## Data extract
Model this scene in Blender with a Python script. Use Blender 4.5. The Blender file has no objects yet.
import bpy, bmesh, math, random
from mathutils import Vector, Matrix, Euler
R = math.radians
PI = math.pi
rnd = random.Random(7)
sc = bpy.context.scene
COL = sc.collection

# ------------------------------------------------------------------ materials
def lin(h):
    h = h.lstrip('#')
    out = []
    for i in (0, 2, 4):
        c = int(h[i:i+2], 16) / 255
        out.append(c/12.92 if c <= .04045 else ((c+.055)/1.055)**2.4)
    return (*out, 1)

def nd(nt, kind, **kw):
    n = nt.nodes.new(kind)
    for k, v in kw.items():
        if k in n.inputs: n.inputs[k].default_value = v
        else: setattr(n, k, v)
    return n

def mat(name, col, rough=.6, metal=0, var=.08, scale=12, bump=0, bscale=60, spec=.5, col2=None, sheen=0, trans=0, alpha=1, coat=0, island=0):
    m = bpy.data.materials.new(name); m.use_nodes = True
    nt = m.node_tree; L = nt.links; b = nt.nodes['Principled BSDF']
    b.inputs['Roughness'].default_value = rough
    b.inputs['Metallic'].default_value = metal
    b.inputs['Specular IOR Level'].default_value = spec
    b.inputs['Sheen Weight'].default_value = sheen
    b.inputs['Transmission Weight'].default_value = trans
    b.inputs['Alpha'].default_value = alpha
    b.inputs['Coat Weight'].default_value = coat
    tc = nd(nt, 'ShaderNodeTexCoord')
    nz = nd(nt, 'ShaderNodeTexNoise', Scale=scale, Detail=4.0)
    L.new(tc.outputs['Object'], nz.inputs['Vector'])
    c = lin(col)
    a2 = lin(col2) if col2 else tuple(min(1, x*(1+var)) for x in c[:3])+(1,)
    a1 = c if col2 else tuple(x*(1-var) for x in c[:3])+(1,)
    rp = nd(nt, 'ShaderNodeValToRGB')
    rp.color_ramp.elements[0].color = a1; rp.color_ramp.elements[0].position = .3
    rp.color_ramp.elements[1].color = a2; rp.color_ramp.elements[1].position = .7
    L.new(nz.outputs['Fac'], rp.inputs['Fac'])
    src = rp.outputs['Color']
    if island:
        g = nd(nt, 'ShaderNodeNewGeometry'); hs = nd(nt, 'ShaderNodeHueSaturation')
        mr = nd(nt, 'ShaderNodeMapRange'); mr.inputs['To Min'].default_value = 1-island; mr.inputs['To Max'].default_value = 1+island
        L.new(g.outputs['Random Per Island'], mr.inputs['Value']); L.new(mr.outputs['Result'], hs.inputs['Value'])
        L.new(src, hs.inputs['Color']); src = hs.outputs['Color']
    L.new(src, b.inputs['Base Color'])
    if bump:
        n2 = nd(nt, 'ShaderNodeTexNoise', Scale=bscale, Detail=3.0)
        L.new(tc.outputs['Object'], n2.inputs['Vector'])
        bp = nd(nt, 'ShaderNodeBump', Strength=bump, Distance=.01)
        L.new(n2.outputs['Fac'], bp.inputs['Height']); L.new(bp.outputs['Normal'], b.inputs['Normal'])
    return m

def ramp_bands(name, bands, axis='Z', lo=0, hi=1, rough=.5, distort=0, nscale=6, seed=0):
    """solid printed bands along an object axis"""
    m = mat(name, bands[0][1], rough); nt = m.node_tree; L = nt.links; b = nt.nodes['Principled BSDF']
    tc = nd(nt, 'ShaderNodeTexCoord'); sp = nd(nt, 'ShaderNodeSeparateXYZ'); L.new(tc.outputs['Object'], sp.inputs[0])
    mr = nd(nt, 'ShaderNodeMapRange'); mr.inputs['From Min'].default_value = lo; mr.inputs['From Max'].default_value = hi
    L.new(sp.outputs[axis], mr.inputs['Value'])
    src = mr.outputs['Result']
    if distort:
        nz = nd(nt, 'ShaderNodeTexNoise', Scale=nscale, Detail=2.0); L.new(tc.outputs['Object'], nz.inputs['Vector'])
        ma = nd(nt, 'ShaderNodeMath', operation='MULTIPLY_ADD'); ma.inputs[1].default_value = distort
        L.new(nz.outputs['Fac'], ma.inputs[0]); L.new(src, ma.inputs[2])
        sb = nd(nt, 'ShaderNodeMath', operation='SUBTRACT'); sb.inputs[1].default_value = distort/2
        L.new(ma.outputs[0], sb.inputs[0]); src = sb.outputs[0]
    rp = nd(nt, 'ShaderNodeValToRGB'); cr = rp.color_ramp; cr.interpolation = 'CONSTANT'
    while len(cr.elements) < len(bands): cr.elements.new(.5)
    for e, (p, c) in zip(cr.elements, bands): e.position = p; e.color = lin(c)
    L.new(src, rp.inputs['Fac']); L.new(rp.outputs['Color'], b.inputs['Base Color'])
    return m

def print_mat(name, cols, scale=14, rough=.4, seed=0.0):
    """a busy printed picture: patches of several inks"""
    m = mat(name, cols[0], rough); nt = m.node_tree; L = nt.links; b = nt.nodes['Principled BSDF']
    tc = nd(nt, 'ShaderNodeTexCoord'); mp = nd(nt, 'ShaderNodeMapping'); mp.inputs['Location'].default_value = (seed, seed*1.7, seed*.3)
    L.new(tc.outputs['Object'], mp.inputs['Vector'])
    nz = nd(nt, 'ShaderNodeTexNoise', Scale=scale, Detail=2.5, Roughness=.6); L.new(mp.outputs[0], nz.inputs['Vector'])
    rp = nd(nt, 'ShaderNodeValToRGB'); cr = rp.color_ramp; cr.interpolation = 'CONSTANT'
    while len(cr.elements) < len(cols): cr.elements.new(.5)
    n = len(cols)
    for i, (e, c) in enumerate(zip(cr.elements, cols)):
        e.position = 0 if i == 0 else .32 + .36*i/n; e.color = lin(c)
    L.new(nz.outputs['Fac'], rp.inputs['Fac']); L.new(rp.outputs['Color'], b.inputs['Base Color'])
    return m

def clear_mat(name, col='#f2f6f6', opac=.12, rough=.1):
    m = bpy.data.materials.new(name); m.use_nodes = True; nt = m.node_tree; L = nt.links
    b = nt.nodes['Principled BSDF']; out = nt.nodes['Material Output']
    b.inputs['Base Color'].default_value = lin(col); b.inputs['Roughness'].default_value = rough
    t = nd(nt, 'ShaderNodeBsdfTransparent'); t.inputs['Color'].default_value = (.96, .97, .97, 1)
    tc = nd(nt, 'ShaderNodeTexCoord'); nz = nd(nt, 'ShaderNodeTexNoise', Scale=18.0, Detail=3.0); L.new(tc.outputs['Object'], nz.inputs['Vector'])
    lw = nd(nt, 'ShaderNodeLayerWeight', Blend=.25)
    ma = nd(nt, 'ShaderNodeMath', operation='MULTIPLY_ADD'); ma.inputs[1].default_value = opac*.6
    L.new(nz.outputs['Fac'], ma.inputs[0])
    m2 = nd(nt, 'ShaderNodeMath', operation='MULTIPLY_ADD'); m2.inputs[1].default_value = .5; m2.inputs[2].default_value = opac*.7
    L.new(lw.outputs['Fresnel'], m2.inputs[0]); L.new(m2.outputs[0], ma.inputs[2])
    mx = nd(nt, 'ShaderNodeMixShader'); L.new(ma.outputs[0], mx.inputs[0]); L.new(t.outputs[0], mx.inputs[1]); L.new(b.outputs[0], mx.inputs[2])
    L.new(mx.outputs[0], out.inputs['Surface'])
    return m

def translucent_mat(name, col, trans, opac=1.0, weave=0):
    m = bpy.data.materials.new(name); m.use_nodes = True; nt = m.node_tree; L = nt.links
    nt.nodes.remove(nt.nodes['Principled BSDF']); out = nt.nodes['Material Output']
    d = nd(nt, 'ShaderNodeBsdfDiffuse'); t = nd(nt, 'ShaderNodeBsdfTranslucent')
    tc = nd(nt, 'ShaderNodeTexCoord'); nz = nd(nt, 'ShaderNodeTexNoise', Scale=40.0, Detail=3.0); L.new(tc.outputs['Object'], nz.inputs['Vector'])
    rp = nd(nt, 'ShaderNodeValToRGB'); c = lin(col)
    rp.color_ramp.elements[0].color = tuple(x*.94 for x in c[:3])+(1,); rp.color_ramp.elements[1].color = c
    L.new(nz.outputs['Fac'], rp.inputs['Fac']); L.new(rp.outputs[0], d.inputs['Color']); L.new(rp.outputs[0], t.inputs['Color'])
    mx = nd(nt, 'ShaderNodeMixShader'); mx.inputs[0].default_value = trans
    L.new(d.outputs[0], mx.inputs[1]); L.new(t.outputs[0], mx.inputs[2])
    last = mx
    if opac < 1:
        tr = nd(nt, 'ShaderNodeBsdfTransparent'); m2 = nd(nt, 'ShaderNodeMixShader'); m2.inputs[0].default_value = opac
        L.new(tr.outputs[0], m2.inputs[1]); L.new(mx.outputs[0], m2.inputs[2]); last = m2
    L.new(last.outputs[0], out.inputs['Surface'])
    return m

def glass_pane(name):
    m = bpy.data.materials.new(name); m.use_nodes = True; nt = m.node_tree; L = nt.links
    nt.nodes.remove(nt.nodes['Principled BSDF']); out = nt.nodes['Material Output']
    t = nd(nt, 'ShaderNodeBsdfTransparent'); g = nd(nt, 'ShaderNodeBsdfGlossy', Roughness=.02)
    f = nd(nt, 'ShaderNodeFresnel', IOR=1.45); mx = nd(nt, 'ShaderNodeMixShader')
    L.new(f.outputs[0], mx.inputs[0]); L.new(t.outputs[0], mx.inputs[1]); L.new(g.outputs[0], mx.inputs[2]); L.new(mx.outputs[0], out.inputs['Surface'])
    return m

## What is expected
Find all lines where the word "scene" appears. Copy them.

## Problem solution
Model this scene in Blender with a Python script. Use Blender 4.5. The Blender file has no objects yet.
sc = bpy.context.scene